## Data block
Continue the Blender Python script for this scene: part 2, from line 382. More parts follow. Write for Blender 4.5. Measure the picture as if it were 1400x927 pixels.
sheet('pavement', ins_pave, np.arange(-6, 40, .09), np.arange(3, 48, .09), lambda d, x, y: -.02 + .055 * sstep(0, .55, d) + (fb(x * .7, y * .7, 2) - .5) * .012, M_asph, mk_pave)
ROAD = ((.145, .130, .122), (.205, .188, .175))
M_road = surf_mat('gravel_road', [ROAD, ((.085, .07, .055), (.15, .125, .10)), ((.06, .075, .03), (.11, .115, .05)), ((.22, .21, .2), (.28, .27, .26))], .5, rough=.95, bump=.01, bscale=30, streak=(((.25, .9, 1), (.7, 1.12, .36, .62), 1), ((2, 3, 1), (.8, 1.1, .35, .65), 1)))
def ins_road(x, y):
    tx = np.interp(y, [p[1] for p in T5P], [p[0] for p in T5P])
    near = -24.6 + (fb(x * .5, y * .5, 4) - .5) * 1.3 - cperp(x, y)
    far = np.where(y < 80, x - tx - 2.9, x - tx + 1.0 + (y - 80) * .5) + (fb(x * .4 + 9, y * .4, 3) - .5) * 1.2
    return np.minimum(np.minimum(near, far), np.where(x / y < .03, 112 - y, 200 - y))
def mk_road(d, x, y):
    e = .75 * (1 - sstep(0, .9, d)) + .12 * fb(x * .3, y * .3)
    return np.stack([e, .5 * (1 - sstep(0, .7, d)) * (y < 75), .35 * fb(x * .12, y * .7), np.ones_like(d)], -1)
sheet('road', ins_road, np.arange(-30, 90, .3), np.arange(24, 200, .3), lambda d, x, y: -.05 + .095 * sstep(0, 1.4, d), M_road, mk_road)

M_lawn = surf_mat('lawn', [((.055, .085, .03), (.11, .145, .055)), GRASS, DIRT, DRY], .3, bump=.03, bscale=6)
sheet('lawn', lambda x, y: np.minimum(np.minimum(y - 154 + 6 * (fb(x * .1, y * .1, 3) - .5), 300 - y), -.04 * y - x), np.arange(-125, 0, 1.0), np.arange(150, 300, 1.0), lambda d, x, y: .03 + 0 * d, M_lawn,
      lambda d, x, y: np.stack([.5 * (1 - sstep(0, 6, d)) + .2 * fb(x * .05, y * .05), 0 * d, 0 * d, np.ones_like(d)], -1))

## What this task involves
All the data must be duplicated exactly, with nothing added or removed.

## Result for this task
Continue the Blender Python script for this scene: part 2, from line 382. More parts follow. Write for Blender 4.5. Measure the picture as if it were 1400x927 pixels.
sheet('pavement', ins_pave, np.arange(-6, 40, .09), np.arange(3, 48, .09), lambda d, x, y: -.02 + .055 * sstep(0, .55, d) + (fb(x * .7, y * .7, 2) - .5) * .012, M_asph, mk_pave)
ROAD = ((.145, .130, .122), (.205, .188, .175))
M_road = surf_mat('gravel_road', [ROAD, ((.085, .07, .055), (.15, .125, .10)), ((.06, .075, .03), (.11, .115, .05)), ((.22, .21, .2), (.28, .27, .26))], .5, rough=.95, bump=.01, bscale=30, streak=(((.25, .9, 1), (.7, 1.12, .36, .62), 1), ((2, 3, 1), (.8, 1.1, .35, .65), 1)))
def ins_road(x, y):
    tx = np.interp(y, [p[1] for p in T5P], [p[0] for p in T5P])
    near = -24.6 + (fb(x * .5, y * .5, 4) - .5) * 1.3 - cperp(x, y)
    far = np.where(y < 80, x - tx - 2.9, x - tx + 1.0 + (y - 80) * .5) + (fb(x * .4 + 9, y * .4, 3) - .5) * 1.2
    return np.minimum(np.minimum(near, far), np.where(x / y < .03, 112 - y, 200 - y))
def mk_road(d, x, y):
    e = .75 * (1 - sstep(0, .9, d)) + .12 * fb(x * .3, y * .3)
    return np.stack([e, .5 * (1 - sstep(0, .7, d)) * (y < 75), .35 * fb(x * .12, y * .7), np.ones_like(d)], -1)
sheet('road', ins_road, np.arange(-30, 90, .3), np.arange(24, 200, .3), lambda d, x, y: -.05 + .095 * sstep(0, 1.4, d), M_road, mk_road)

M_lawn = surf_mat('lawn', [((.055, .085, .03), (.11, .145, .055)), GRASS, DIRT, DRY], .3, bump=.03, bscale=6)
sheet('lawn', lambda x, y: np.minimum(np.minimum(y - 154 + 6 * (fb(x * .1, y * .1, 3) - .5), 300 - y), -.04 * y - x), np.arange(-125, 0, 1.0), np.arange(150, 300, 1.0), lambda d, x, y: .03 + 0 * d, M_lawn,
      lambda d, x, y: np.stack([.5 * (1 - sstep(0, 6, d)) + .2 * fb(x * .05, y * .05), 0 * d, 0 * d, np.ones_like(d)], -1))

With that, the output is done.